While Peavy was dealing, the White Sox offense was notching six runs on 13 hits against Jeremy Hefner and four relievers. Those totals might not exactly indicate an outburst, but it's quite a high level of production for a team that became the third in Major League modern history to have just one baserunner in an extra-inning game on Tuesday against Matt Harvey and Bobby Parnell.

A three-run third gave Peavy pretty much all the support he needed. De Aza and Ramirez singled, and Alex Rios doubled home a run. Conor Gillaspie followed with a two-run double blooped to center, giving the White Sox four straight hits and their most consecutive hits in an inning this season. Paul Konerko added an RBI single in the seventh, and Rios homered in the ninth, leaving him just a triple short of the cycle.

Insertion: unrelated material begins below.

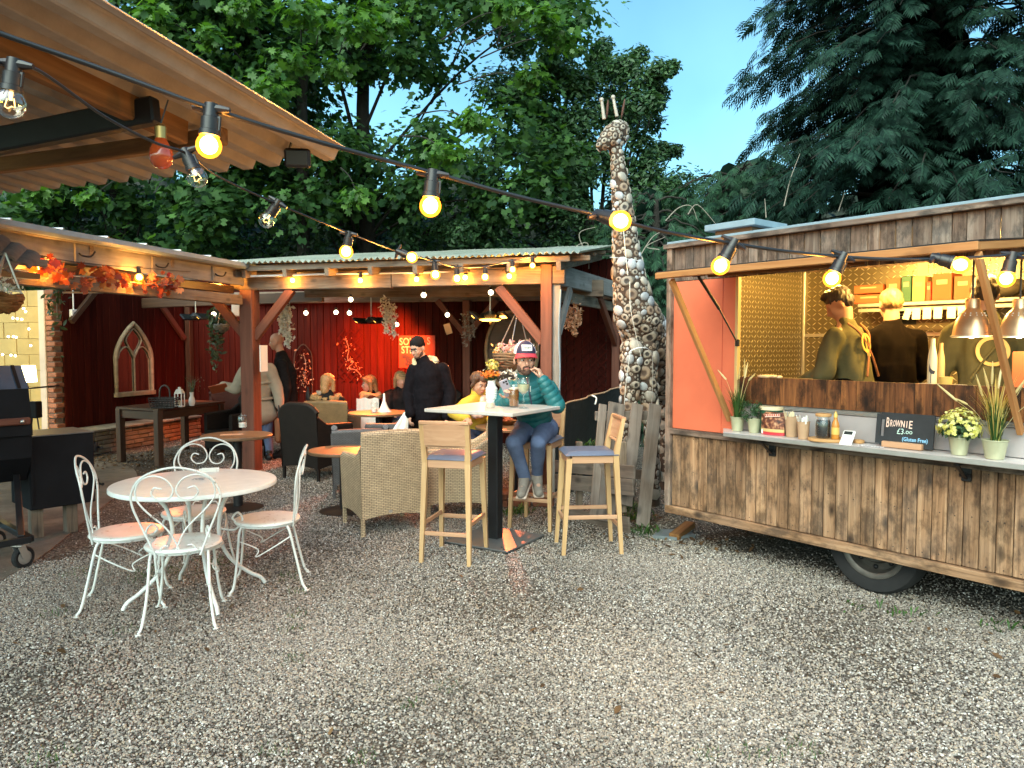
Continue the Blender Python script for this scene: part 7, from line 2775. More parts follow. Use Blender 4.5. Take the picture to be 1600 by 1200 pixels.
 vine([(540, 530), (545, 545), (543, 560), (552, 565), (545, 575), (556, 578), (565, 588)], 90, .04, 'floweramber', 'pale blossom vine trained over the diamond trellis', 'blossom_vine')
 vine([(474, 552), (478, 570), (476, 590), (480, 600)], 70, .045, 'floweramber', 'white blossom vine on the small arched trellis', 'blossom_vine')
 vine([(460, 568), (461, 600), (460, 620)], 40, .04, 'floweramber', 'thin blossom strand left of the small arched trellis', 'blossom_vine')
 # hanging white wisteria strands
 def strands(lst, Y, mat, label, size=.05, n=110, group=None):
  t = thing('flower_garland', label, 'garland', D(lst[0][0], lst[0][1], Y), 0, group)
  mb = MB()
  C = []
  for (x, y0, y1, w_) in lst:
   p0, p1 = D(x, y0, Y), D(x + 2, y1, Y)
   mb.tube([p0, p1], .004, 4)
   for k in range(n):
    f = rng.random()
    C.append(np.array(p0.lerp(p1, f)) + rng.normal(size=3) * w_ * (1 - .5 * f) * Y / 1150)
  obj('strand', mb, M['deadtwig'], t)
  C = np.array(C)
  o = leaf_cloud('petals', C, rng.normal(size=C.shape) + np.array([0, -.8, .2]), size * (.6 + .7 * rng.random(len(C))), OVAL, M[mat], t)
  o['kind'] = 'stuff'
 gg = 'hanging artificial flower garlands'
 strands([(442, 474, 520, 6.0), (448, 480, 540, 4.0)], 10.3, 'flowerwhite', 'white flower garland beside the bald man', .07, 190, gg)
 strands([(602, 468, 520, 4.0), (613, 476, 526, 4.0)], 10.4, 'flowerwhite', 'pair of white flower garlands over the red lit boards', .06, 150, gg)
 strands([(725, 492, 540, 3.5), (732, 490, 530, 3.5), (738, 492, 525, 3.0)], 10.9, 'bluepetal', 'dim grey garlands left of the glowing heater dish', .045, 70, gg)
 strands([(886, 480, 512, 4.0), (896, 478, 522, 5.0), (902, 480, 505, 4.0)], 9.3, 'floweramber', 'salmon coloured garland right of the end post', .055, 110, gg)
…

"You get the inning where you get multiple runs, and that's the one where you start getting a little bit better feeling, and you tack on from there," Ventura said. "Getting one early is nice, but having the three-run inning, that's the one that makes you feel good."

Wednesday marked the first 2013 Interleague victory in five tries for the White Sox, who stand at 164-124 all-time vs. the National League. They also finished this three-city road trip with a 4-4 record, completed by Jesse Crain striking out the side in the eighth and Addison Reed doing the same in the ninth.

Not too bad of a showing, considering some of the offensive shortcomings along the way.

"Big win. We needed to come back and win after what happened last night," Peavy said. "It was nice for the boys to respond. There's no better way to go on an off-day and to end a long road trip than with a win."

"We had some hits up and down the lineup," said Konerko, referring to every starter but Peavy having at least one hit. "It beats losing and getting one-hit, I can tell you that. It was one good game. It was nice to get a win and just try to build off of this and go in Friday."